**SUPPLIED MATERIAL**
** BEGIN **

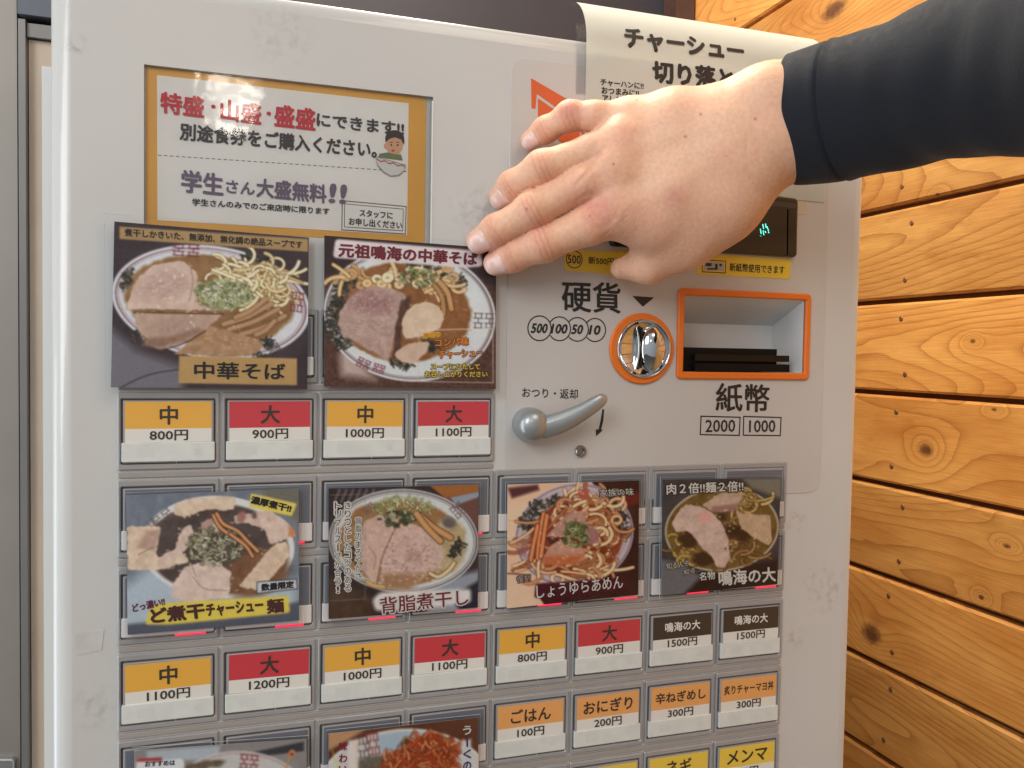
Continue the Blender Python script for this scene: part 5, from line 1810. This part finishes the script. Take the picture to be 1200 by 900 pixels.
for _ in range(8):                               # freckles
    x_, y_ = rgn.uniform(740, 915), rgn.uniform(115, 255); r_ = rgn.uniform(.5, 1.0)
    tint(np.exp(-(((vx - x_) ** 2 + (vy - y_) ** 2) / r_ ** 2)) * vis * .5, (150, 92, 66))
for (x_, y_, r_) in ((803, 160, 1.6), (821, 134, 1.7), (885, 139, 1.8), (617, 245, 1.6), (691, 253, 1.3), (719, 192, 1.4)):
    tint(np.exp(-(((vx - x_) ** 2 + (vy - y_) ** 2) / r_ ** 2)) * vis * .65, (134, 84, 64))
disp += (fbm(V[:, 0] * 420, V[:, 2] * 420 + V[:, 1] * 300, 3, 3) - .5) * 0.00012
V = V + Nn * disp[:, None]

sk = bpy.data.materials.new('skin'); sk.use_nodes = True
n, l = sk.node_tree.nodes, sk.node_tree.links
b = n['Principled BSDF']
a_ = n.new('ShaderNodeAttribute'); a_.attribute_name = 'skin_tone'
geo = n.new('ShaderNodeNewGeometry')
t1 = n.new('ShaderNodeTexNoise'); t1.inputs['Scale'].default_value = 520; t1.inputs['Detail'].default_value = 5
l.new(geo.outputs['Position'], t1.inputs['Vector'])
mr_ = n.new('ShaderNodeMapRange'); mr_.inputs[1].default_value = .3; mr_.inputs[2].default_value = .7; mr_.inputs[3].default_value = .93; mr_.inputs[4].default_value = 1.07
l.new(t1.outputs['Fac'], mr_.inputs[0])
sc_ = n.new('ShaderNodeVectorMath'); sc_.operation = 'SCALE'
l.new(a_.outputs['Color'], sc_.inputs[0]); l.new(mr_.outputs[0], sc_.inputs['Scale'])
l.new(sc_.outputs[0], b.inputs['Base Color'])
b.inputs['Roughness'].default_value = 0.54
b.inputs['Specular IOR Level'].default_value = 0.45
b.inputs['Subsurface Weight'].default_value = 0.35
b.inputs['Subsurface Radius'].default_value = (1.0, 0.38, 0.2)
b.inputs['Subsurface Scale'].default_value = 0.0035
vo = n.new('ShaderNodeTexVoronoi'); vo.inputs['Scale'].default_value = 1100; vo.feature = 'DISTANCE_TO_EDGE'
l.new(geo.outputs['Position'], vo.inputs['Vector'])
ad = n.new('ShaderNodeMath'); ad.operation = 'MULTIPLY_ADD'; ad.inputs[1].default_value = .9
l.new(vo.outputs['Distance'], ad.inputs[0]); l.new(t1.outputs['Fac'], ad.inputs[2])
bp = n.new('ShaderNodeBump'); bp.inputs['Strength'].default_value = 0.28; bp.inputs['Distance'].default_value = 0.0004
l.new(ad.outputs[0], bp.inputs['Height']); l.new(bp.outputs[0], b.inputs['Normal'])

base = P(1130, 120, 0.10)
person = obj('person', V, Q, sk, smooth=True, loc=base)
at = person.data.color_attributes.new('skin_tone', 'FLOAT_COLOR', 'POINT')
cc_ = np.ones((len(V), 4)); cc_[:, :3] = lin(np.clip(colr, 0, 255)); at.data.foreach_set('color', cc_.ravel())
tag(person, 'right hand and forearm in a dark sleeve reaching in to press fingertips on the machine', 'person')

# fingernails
nailm = mat('fingernail', (234, 194, 182), 0.24, coat=0.25, var=0.03, vscale=300)
nailtip = mat('fingernail_tip', (238, 216, 204), 0.35)
for nme, rot_, ln, wd in (('index', -10, .0112, 50), ('middle', -6, .0116, 52), ('ring', -8, .0108, 52), ('pinky', -10, .0094, 52)):
    (q0, r0_), (q1, r1_) = fingers[nme][3], fingers[nme][4]
    ax = q1 - q0; L_ = np.linalg.norm(ax); ax /= L_
    up = VIEW - (VIEW @ ax) * ax; up /= np.linalg.norm(up)
    sd_ = np.cross(ax, up)
    ar = rad(rot_); up, sd_ = up * math.cos(ar) + sd_ * math.sin(ar), sd_ * math.cos(ar) - up * math.sin(ar)
    NU_, NV_ = 18, 16
    Vn, Fn, Mi = [], [], []
    s0 = L_ + r1_ * 0.80 - ln
    for i in range(NU_ + 1):
        t = i / NU_
        s_ = s0 + ln * t
        # rounded base, rounded free edge
        wdt = wd * (1 - max(0, (0.22 - t) / 0.22) ** 2.4 * 0.55) * (1 - max(0, (t - 0.80) / 0.20) ** 2.2 * 0.45)
        for k in range(NV_ + 1):
            an = rad(wdt * (2 * k / NV_ - 1))
            dirv = up * math.cos(an) + sd_ * math.sin(an)
            # march outwards from the finger's axis to the skin
            if s_ <= L_:
                o_ = q0 + ax * s_; rr_ = r0_ + (r1_ - r0_) * s_ / L_
            else:
                o_ = q1 + ax * (s_ - L_) * 0.9; rr_ = math.sqrt(max(1e-9, r1_ ** 2 - ((s_ - L_) * .80) ** 2))
            Vn.append(o_ + dirv * (rr_ + 0.00022 - 0.00030 * abs(2 * k / NV_ - 1) ** 4))
    w1 = NV_ + 1
    for i in range(NU_):
        for k in range(NV_):
            Fn.append((i * w1 + k, (i + 1) * w1 + k, (i + 1) * w1 + k + 1, i * w1 + k + 1)); Mi.append(1 if i >= NU_ - 2 else 0)
    Vn = np.array(Vn)
    edge = np.tile(np.abs(2 * np.arange(NV_ + 1) / NV_ - 1), NU_ + 1)
    tt = np.repeat(np.arange(NU_ + 1) / NU_, NV_ + 1)
    tgt = 0.00042 - 0.00055 * edge ** 5 - 0.0006 * np.clip((0.10 - tt) / 0.10, 0, 1)
    for _ in range(4):
        Vn = Vn - (sdf(Vn) - tgt)[:, None] * grad(Vn)
    obj('fingernail', Vn, Fn, [nailm, nailtip], person, mi=Mi, smooth=True)

# sleeve: a snug dark tube with a stitched cuff
key = [(930, 141, 63, 72.5, 71), (948, 138, 69, 75, 71), (981, 131, 80, 78.5, 76), (1047, 114, 104, 82.5, 80), (1106, 94, 127, 90, 87), (1200, 73, 160, 106, 98), (1330, 40, 205, 132, 118), (1470, 0, 250, 160, 140)]
kp = [P(x, y, dm / 1000) for x, y, dm, _, _ in key]
kr_ = [(hw * depth_at(p) / F) for p, (_, _, _, hw, th) in zip(kp, key)]


def catm(a, t):
    a = np.asarray(a, float); nA = len(a) - 1
    i = min(int(t * nA), nA - 1); u = t * nA - i
    p0, p1, p2, p3 = a[max(i - 1, 0)], a[i], a[i + 1], a[min(i + 2, nA)]
    return 0.5 * (2 * p1 + (p2 - p0) * u + (2 * p0 - 5 * p1 + 4 * p2 - p3) * u * u + (3 * p1 - p0 - 3 * p2 + p3) * u ** 3)


NS, NA = 220, 96
cen = np.array([catm(kp, t) for t in np.linspace(0, 1, NS)]); rds = np.array([catm(kr_, t) for t in np.linspace(0, 1, NS)])
arc = np.concatenate([[0], np.cumsum(np.linalg.norm(np.diff(cen, axis=0), axis=1))])


def sleeve_part(name, s_from, s_to, swell, lip0, m_, parent, rings=120, wr=0.0):
    ss = np.linspace(s_from, s_to, rings)
    Vs = []
    prof_ = []
    if lip0:                                       # turned-in edge
        prof_ += [(s_from + 0.004, -0.0022), (s_from + 0.0006, -0.0016), (s_from, -0.0006)]
    prof_ += [(s, 0.0) for s in ss]
    prof_ += [(s_to, -0.0016)]
    for s, off in prof_:
        i = np.interp(s, arc, np.arange(NS)); i0 = int(min(i, NS - 2)); u = i - i0
        c_ = cen[i0] * (1 - u) + cen[i0 + 1] * u; r_ = rds[i0] * (1 - u) + rds[i0 + 1] * u
        tg = cen[min(i0 + 6, NS - 1)] - cen[max(i0 - 6, 0)]; tg /= np.linalg.norm(tg)
        vd = c_ - CAMP; vd /= np.linalg.norm(vd)
        A_ = np.cross(tg, vd); A_ /= np.linalg.norm(A_); B_ = np.cross(A_, tg)
        for k in range(NA):
            a = 2 * math.pi * k / NA
            w_ = wr * (math.sin(s * 210 + 2.0 * math.sin(a * 2) + a) * 0.5 + math.sin(s * 90 + a * 3) * 0.7) * min(1, max(0, (s - s_from) / .02))
            e_ = off + swell(s) + w_
            Vs.append(c_ + A_ * math.cos(a) * (r_ + e_) + B_ * math.sin(a) * (r_ * 0.80 + e_))
    k = len(prof_)
    Fs = [(i * NA + j, i * NA + (j + 1) % NA, (i + 1) * NA + (j + 1) % NA, (i + 1) * NA + j) for i in range(k - 1) for j in range(NA)]
    if not lip0:
        Fs.append(tuple(range((k - 1) * NA, k * NA)))
    return obj(name, np.array(Vs), Fs, m_, parent, smooth=True)


sm_ = mat('sleeve_cloth', (27, 30, 37), 0.8, var=0.14, vscale=260, bump=0.22, bscale=1900, sheen=0.1, spec=0.22)
s1 = 0.0225
sl = sleeve_part('sleeve', s1 + 0.0006, arc[-1], lambda s: 0.0005 + 0.0007 * math.exp(-((s - s1) / 0.003) ** 2), False, sm_, person, 160, wr=0.0005)
sleeve_part('cuff', 0.0, s1, lambda s: 0.0008 - 0.0009 * math.exp(-((s - s1) / 0.0016) ** 2), True, sm_, sl, 40, wr=0.00012)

** END **

**EXERCISE DESCRIPTION**
The lines from the start of the data through the line that contains "V = V + Nn * disp[:, None]" are to be returned exactly, please, with both ends included and every picture left out.

**PROBLEM SOLUTION**
Continue the Blender Python script for this scene: part 5, from line 1810. This part finishes the script. Take the picture to be 1200 by 900 pixels.
for _ in range(8):                               # freckles
    x_, y_ = rgn.uniform(740, 915), rgn.uniform(115, 255); r_ = rgn.uniform(.5, 1.0)
    tint(np.exp(-(((vx - x_) ** 2 + (vy - y_) ** 2) / r_ ** 2)) * vis * .5, (150, 92, 66))
for (x_, y_, r_) in ((803, 160, 1.6), (821, 134, 1.7), (885, 139, 1.8), (617, 245, 1.6), (691, 253, 1.3), (719, 192, 1.4)):
    tint(np.exp(-(((vx - x_) ** 2 + (vy - y_) ** 2) / r_ ** 2)) * vis * .65, (134, 84, 64))
disp += (fbm(V[:, 0] * 420, V[:, 2] * 420 + V[:, 1] * 300, 3, 3) - .5) * 0.00012
V = V + Nn * disp[:, None]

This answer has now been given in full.